REP. PELOSI: Well, yeah. The thing is, is that the administration informed us on Thursday of the nature of the problem after assuring us for a while that everything was coming along fine. Then, on Saturday, they sent us their proposal. Numbers came back on Monday and became more fully aware of what is in the package. They’re still learning about it. And we’ll have a package when we’re ready to have one that will stabilize the markets and protect the taxpayer. But we can’t do it any sooner than it is right and ready. We wish we didn’t have to do it at all, but that, by all accounts, the need for us to intervene are necessary.

MS. BLOCK: I want to take you back to the meeting that you sat in on last Thursday with Secretary Paulson and the Fed chair, Ben Bernanke. According to some people who were in that meeting, those two men used really apocalyptic terms to describe what would happen to the economy without immediate action.
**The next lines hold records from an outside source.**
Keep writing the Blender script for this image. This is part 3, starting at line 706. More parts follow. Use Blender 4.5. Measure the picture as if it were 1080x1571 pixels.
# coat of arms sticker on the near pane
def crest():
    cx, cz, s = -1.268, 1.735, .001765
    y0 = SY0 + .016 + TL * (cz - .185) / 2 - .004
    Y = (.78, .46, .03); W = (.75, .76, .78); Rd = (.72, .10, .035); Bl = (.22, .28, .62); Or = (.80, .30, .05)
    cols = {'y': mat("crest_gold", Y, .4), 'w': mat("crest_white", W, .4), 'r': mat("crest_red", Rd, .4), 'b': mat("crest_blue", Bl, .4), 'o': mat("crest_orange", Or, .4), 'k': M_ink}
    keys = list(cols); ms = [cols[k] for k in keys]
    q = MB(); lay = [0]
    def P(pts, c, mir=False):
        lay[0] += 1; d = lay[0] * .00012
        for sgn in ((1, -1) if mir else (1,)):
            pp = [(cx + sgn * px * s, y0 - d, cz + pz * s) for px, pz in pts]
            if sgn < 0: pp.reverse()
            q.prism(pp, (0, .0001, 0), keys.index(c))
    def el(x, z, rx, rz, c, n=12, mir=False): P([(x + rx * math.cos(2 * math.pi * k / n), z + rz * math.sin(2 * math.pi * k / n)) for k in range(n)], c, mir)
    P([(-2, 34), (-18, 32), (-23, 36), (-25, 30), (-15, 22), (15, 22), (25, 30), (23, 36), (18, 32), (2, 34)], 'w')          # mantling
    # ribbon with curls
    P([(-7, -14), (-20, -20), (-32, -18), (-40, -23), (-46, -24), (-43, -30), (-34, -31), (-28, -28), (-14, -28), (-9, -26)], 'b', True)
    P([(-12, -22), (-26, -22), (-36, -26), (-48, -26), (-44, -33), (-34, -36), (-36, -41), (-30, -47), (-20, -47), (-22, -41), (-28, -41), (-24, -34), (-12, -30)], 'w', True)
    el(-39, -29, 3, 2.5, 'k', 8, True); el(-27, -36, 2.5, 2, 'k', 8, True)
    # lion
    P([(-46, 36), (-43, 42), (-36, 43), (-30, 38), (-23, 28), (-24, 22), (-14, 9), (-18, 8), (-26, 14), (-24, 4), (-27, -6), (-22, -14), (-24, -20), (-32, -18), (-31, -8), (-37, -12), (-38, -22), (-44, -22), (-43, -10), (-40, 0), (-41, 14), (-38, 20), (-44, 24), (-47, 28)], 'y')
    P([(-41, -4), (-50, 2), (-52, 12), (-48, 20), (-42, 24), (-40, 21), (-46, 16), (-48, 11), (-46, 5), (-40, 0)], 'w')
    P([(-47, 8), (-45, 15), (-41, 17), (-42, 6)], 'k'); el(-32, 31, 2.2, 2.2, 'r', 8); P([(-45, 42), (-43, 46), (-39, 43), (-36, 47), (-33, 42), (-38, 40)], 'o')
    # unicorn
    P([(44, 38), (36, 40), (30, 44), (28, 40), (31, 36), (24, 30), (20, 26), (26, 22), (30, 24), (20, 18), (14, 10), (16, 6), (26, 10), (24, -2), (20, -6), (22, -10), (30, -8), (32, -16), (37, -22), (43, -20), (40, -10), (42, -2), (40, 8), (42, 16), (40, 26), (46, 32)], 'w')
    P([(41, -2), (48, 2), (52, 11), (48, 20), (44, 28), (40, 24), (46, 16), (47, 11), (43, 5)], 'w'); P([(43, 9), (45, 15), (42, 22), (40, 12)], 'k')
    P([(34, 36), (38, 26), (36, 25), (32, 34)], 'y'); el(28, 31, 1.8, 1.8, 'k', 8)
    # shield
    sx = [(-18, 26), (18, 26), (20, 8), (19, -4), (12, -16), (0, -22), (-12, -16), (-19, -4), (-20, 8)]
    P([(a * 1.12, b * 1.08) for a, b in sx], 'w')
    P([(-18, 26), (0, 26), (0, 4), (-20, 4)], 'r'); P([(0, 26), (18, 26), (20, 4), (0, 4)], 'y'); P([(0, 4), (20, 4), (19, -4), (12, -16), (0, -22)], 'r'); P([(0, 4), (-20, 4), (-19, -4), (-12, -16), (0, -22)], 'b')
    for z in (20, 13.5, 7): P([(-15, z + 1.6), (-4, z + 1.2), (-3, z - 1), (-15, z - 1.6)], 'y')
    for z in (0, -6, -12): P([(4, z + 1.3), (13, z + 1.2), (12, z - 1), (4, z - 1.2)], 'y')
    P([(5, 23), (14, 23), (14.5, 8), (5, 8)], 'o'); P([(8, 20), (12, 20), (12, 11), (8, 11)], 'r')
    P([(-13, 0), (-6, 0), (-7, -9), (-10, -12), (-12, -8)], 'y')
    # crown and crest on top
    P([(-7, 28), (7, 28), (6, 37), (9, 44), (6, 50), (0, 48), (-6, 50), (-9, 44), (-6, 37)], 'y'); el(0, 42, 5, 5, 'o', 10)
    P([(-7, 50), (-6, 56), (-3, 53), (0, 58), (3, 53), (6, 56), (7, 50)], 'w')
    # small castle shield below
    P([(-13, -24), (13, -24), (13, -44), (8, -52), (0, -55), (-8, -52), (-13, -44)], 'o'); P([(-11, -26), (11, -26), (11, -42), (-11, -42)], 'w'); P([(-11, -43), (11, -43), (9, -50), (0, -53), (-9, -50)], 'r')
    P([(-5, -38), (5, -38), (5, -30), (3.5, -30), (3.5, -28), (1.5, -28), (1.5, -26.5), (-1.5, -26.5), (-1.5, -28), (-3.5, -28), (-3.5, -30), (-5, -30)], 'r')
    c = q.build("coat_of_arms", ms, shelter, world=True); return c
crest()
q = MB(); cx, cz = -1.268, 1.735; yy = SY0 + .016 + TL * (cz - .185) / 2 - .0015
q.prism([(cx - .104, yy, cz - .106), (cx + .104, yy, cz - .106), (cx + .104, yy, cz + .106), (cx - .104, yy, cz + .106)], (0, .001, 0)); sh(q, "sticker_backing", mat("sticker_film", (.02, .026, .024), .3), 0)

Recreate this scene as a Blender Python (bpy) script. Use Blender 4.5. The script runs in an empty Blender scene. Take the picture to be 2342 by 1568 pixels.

And I’d be curious to hear your description of the urgency and the tone expressed at that meeting.

REP. PELOSI: The secretary and the chairman of the Fed, Mr. Bernanke, presented a pretty dismal picture of our economy and how that would translate into the lives of the American people, whether it’s their need for credit, the survival of their jobs, their staying in their homes and the rest. The – you have to listen to all of these presentations with openness, but also with some judgment about how to proceed.

If even a fraction of what they’re saying is really the case, there is really need for us to proceed. It’s not anything you can take a chance on. The only thing that was strange to us, that they had come in so late about a problem that was so vast. Over time, the secretary has briefed me on the state of the fragility of certain financial institutions or what that could mean to the market. And so, you know, I’ve gotten bad news from him before. This was very, very, very bad news of a magnitude that spoke out for some of us, of Congress’ intervening.

MS. BLOCK: Well, if the problem is described “was that vast,” and the picture that dismal, don’t you share that sense of urgency? Don’t you worry about any delay causing the economy to grind to a halt, as Chairman Bernanke is warning about?

REP. PELOSI: I don’t think that – now, mind you, these are the people who brought us this problem in the first place, the anything-goes policies of the Bush administration; they got us where it is now. They sent a proposal; we have to subject it to some scrutiny. The days of the rubber-stamp Congress that President Bush was used to are over. And so it isn't a question of, well, let’s go real fast and just do what they asked us to do. What does this mean to our budget and our opportunities for other priorities that we have in our country? What does this mean to the taxpayer and his or her exposure in terms of this? What does this mean in terms of home ownership and the rest? There are serious questions that were unanswered. Quite frankly, I don’t think that the legislation that they sent us, was ready for prime time much less passage in the Congress of the United States. We have a responsibility to, again, make sure it stabilizes the market and protects the taxpayer. And I’m not absolutely certain what they were suggesting would do that.

MS. BLOCK: But, bottom line, won’t there be less money to spend?

REP. PELOSI: There will be less money to spend. But, again, if we are not giving tax cuts to the wealthiest people in America, which is the biggest cause for their deficit that we have right now, and if we can bring the end to the war in Iraq, that will reduce our spending as well.

So this is a major realignment of priorities. This election is about the values of America in terms of how they are translated into policy decisions related to our budget. Our budget is a statement of our national values in terms of how we allocate our resources.

MS. BLOCK: Speaker Pelosi, thanks very much.

REP. PELOSI: Thank you very much. Nice chatting with you, Melissa.